Gadget’s new battery, the Chrome Pro Series iGel


This was such a pleasant surprise. Perhaps you recall how I built a solar-charged bilge pump system into Gizmo’s beloved Fatty Knees 9 tender Gadget in early 2016. Well, it has worked very well but also taken some abuse, and the already seasoned 3AH motorcycle-type battery died last December. There were a great many choices on Amazon (even with the same YTX5L-BS model name ;-), but if you want the amazing technology seen above, get the Chrome Pro Series iGel (somehow only $22.50 with shipping in January).

Yes, that is a built-in voltage tester, and if you hold down the Push button you get the number of days since it was first hooked up. Moreover, the iGel will buzz you about low voltage, and do it intelligently. That is, if you don’t acknowledge the alarm within 30 minutes, it will shut down and try again in 4 hours. And at 5% capacity, the battery will shut down completely for self-preservation. Plus all this, and more, is clearly explained in a manual printed on good paper in large fonts!


I’ll add that the 12.61 volts seen in the first photo is what I found last week even though the battery had been sitting in the New Bern Grand Marina’s office since late January. And it easily pumped out Gadget through several tests with a dock hose. In fact, I wanted to run Chrome Pro down a little so I could confirm that the old Flexcell Sunslick 7 Watt panel and Sunsei regulator were still working (they date back about 10 years to sloop Annie G days and the LED on the regulator is unreliable).

Sure enough, after a short time with the panel in sunlight, I could see the iGel’s voltage increase. At any rate, I’m thoroughly impressed with everything about the Chrome Pro iGel so far, though I’ll certainly let you know if it has trouble living in the often very damp and sometimes freezing aft seat of Gadget.

Ben Ellison

Ben Ellison

Panbo editor, publisher & chief bottlewasher from 4/2005 until 8/2018, and now pleased to have Ben Stein as a very able publisher, webmaster, and editing colleague. Please don't regard him as an "expert"; he's getting quite old and thinks that "fadiddling fumble-putz" is a more accurate description.

7 Responses

  1. Having a read out on the battery is a really cool idea. I wonder why more battery manufacturers don’t put that sort of thing on every battery. Could save owners a ton of time.

  2. Colin A says:

    That’s pretty cool. Looking at the specs I’m surprised they have the charge voltages listed so high. Typically with Gel your better a little lower particularly on the float . I’m setting up a small gel system on my trailer sailor and looking at charging at 14.1 and floating at 13.5.

  3. Jorgen says:

    This post made me think about the upgrade to Gizmo’s battery bank two years ago. Can you, Ben E., give us some insight into how the Fireflys are holding up?

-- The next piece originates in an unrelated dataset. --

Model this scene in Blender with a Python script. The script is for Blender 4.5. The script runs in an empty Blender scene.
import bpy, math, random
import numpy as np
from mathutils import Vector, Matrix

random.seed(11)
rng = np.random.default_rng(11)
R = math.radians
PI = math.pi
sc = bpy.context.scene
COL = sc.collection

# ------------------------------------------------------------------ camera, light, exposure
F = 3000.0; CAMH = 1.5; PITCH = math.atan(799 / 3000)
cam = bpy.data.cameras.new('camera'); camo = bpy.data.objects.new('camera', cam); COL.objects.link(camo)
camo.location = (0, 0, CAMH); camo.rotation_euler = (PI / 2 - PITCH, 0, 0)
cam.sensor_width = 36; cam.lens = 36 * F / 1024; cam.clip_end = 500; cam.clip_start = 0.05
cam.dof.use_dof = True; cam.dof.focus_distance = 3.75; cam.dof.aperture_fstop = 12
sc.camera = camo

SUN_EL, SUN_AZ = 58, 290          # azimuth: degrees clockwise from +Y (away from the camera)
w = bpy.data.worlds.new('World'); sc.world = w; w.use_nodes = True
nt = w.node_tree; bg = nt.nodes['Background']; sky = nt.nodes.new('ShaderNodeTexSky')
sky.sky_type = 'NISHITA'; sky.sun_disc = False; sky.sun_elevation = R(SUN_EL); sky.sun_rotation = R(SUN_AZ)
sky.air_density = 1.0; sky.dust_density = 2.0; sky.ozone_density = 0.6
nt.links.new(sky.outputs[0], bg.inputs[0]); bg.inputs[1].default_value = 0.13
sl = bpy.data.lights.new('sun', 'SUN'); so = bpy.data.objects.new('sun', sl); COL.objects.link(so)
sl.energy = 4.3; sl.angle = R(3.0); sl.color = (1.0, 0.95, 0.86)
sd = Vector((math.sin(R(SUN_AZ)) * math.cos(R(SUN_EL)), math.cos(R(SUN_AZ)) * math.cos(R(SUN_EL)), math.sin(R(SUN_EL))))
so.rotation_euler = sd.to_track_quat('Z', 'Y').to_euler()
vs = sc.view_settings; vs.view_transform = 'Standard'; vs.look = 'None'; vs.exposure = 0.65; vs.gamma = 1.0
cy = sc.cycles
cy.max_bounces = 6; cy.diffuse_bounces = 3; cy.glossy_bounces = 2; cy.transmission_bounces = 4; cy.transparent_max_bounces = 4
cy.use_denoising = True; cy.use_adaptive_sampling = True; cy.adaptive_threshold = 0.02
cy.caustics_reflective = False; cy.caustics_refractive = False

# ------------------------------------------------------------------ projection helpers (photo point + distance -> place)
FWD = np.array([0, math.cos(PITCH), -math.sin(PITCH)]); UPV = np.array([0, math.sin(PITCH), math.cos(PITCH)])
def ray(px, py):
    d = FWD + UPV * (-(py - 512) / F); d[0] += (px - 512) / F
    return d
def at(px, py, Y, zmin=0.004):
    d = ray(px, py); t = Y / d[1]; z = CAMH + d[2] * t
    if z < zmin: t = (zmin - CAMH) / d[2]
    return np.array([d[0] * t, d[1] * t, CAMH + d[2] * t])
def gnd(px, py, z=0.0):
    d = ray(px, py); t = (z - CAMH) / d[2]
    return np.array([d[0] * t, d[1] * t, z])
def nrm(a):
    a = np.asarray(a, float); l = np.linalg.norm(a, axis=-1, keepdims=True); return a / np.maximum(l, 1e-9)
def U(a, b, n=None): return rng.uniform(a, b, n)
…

    • Ben Ellison Ben Ellison says:

      Jorgen, the Firefly battery bank is in fantastic shape. Last fall I did have some issues, mostly self-inflicted, that I described here in comments:

      But now that I have the grounding problems fixed (and one replaced battery) — plus I did some “restorative” deep discharges — the bank is performing better than ever.

      In fact, yesterday (Wed.) late morning my boat had seen very little solar gain and just one hour of engine alternator in about 42 hours.

      House loads like refrigeration, boiler, inverter etc. had drawn about 300 amp hours out of what should be a 440 total and the (still vague) SOC meters sort of confirmed that at about 25%. But the bank voltage was still 11.9, and I was even able to run the microwave several times at half power for a minute (80+ amp load) without problems.

      That’s a darn healthy Firefly bank that’s taken a lot of abuse from yours truly.

  4. Ben Ellison Ben Ellison says:

    Testing update on the terrific Chrome Pro Series iGel 3 dinghy pump battery: At least twice now, maybe three times, I’ve managed to run this little battery dead, but it always shut itself down before it got to the point of no return. In fact, after dying trying to pump a frozen bilge late last fall, and then sitting longer than it should have before a recuperative charge, it’s been handling numerous serious rain events all this summer. The little screen has gotten hard to read, but if I ever have to replace this battery, I’ll buy a Chrome Pro again.

  5. Ben Ellison Ben Ellison says:

    The little Chrome Pro 4 ah battery finally died this fall, though the LCD screen became unreadable about a year ago. But Chrome Pro is selling them for about the same $22 on Amazon, so a new one is on its way. I might have tried another brand if there was one with similar built-in monitoring and BMS, but there does not seem to be any competition.